Interaction with MiFiD 2

The EU MiFiD2 regulation imposes certain synchronisation tolerances on ‘trading venues’. The Corda network is probably not a trading venue in the classical sense and is not intended to run a high-traffic centralised market infrastructure directly (perhaps OTC markets are a better fit). See the section “Market infrastructure” in the tech white paper for details on how to integrate CorDapps with a centralised order book.

The regulation specifies that the “act of concluding negotiated transactions” requires a tolerance and granularity of 1 second. This seems to describe what Corda is most likely to be used for. Tolerance of 100 milliseconds easily fits this.

In the event that the Corda network may be classified as a ‘trading venue’ under EU jurisdiction, a governance event may be required to bring the synchronisation tolerance down to 1 millisecond. As notarisation is almost sure to have a latency of > 1 millisecond the microsecond granularity requirements of MiFiD2 will not be triggered.

Which nodes must synchronise

The policy specifies no clock sync policies for non-notary nodes. Notaries verify that their local clock is reading a time within the specified time window on a transaction (which is optional and can be open-ended) and they only sign if the time matches. In a BFT fault tolerant notary, a node that drifts out of alignment with the rest may refuse to sign a transaction that the others would sign - this is treated as a fault and the BFT algorithms will automatically work around it.

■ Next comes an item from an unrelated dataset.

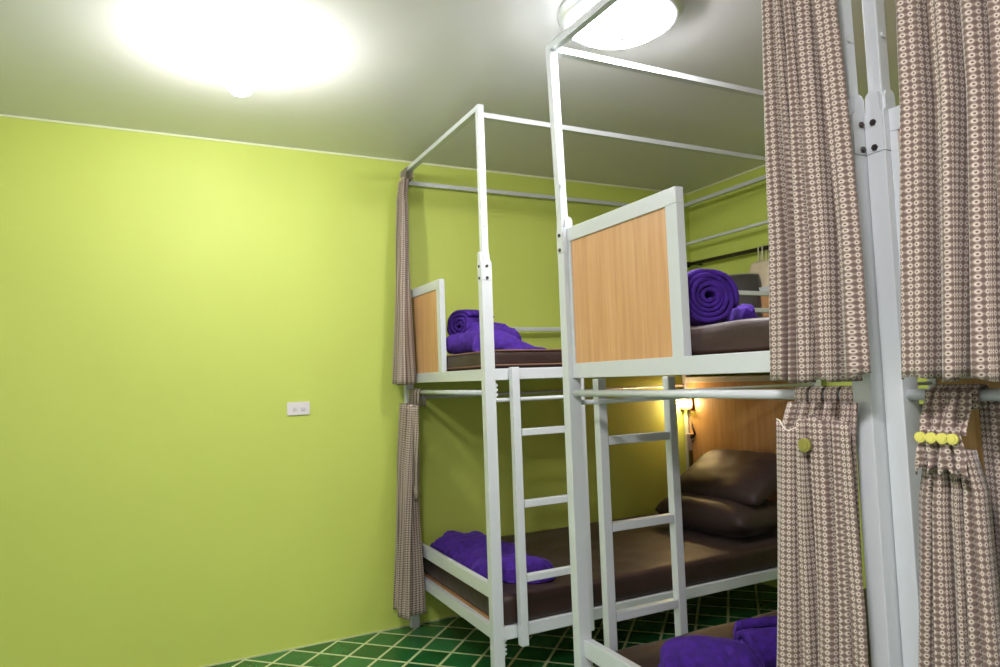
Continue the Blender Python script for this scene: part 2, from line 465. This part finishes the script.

Due to the complexities inherent in synchronising to leap-smeared UTC (non default NTP setups etc), other types of nodes may use arbitrary clock synchronisation systems including no synchronisation. If such nodes are building transactions that use time windows they may experience notarisation failures if their drift becomes greater than the size of the window. Some use cases may not require transaction timestamps at all and imposing arduous sync requirements on those nodes would be unnecessary.

3 Time zone data

In an ideal world people would tell the time using nanoseconds since the UNIX epoch, like all good programmers do.

In the real world business agreements specify times and dates in local timezones. Those timezone definitions may change at short notice due to political decisions, adjust for daylight savings, skip days, be offsets from GMT in half-hours instead of hours, specify dates using “years in the current reign of the Emperor” and many other inconvenient things. If you haven’t yet encountered the myriad ways the world tries to collectively stab programmers in the back using timezones this entertaining video goes into the details. As Corda is designed to bring different entities into agreement on the state of business affairs, agreement on how to interpret timezones is required. The Corda attachments feature is ideal for this and as part of integrating the Deterministic JVM work we will look at loading timezone data from attachments. That takes care of “what set of timezones were in effect when this transaction was made” but doesn’t help you with actually building new transactions. This should be a feature of the platform and the zone operator can act as an oracle for this data, as it simply involves propagating IANA tzdata across the network.

4 Possible future evolutions

  1. Notary clock sync may be made more aggressive to enable “trading venue” classifications under MiFiD 2.
  2. tzdata distribution endpoints may be specified.
  3. NTP’s peer to peer mode and time signing features may be researched as a way to spread a secure time feed through the peer-to-peer network, using either clubs or as part of the peer handshaking mechanism.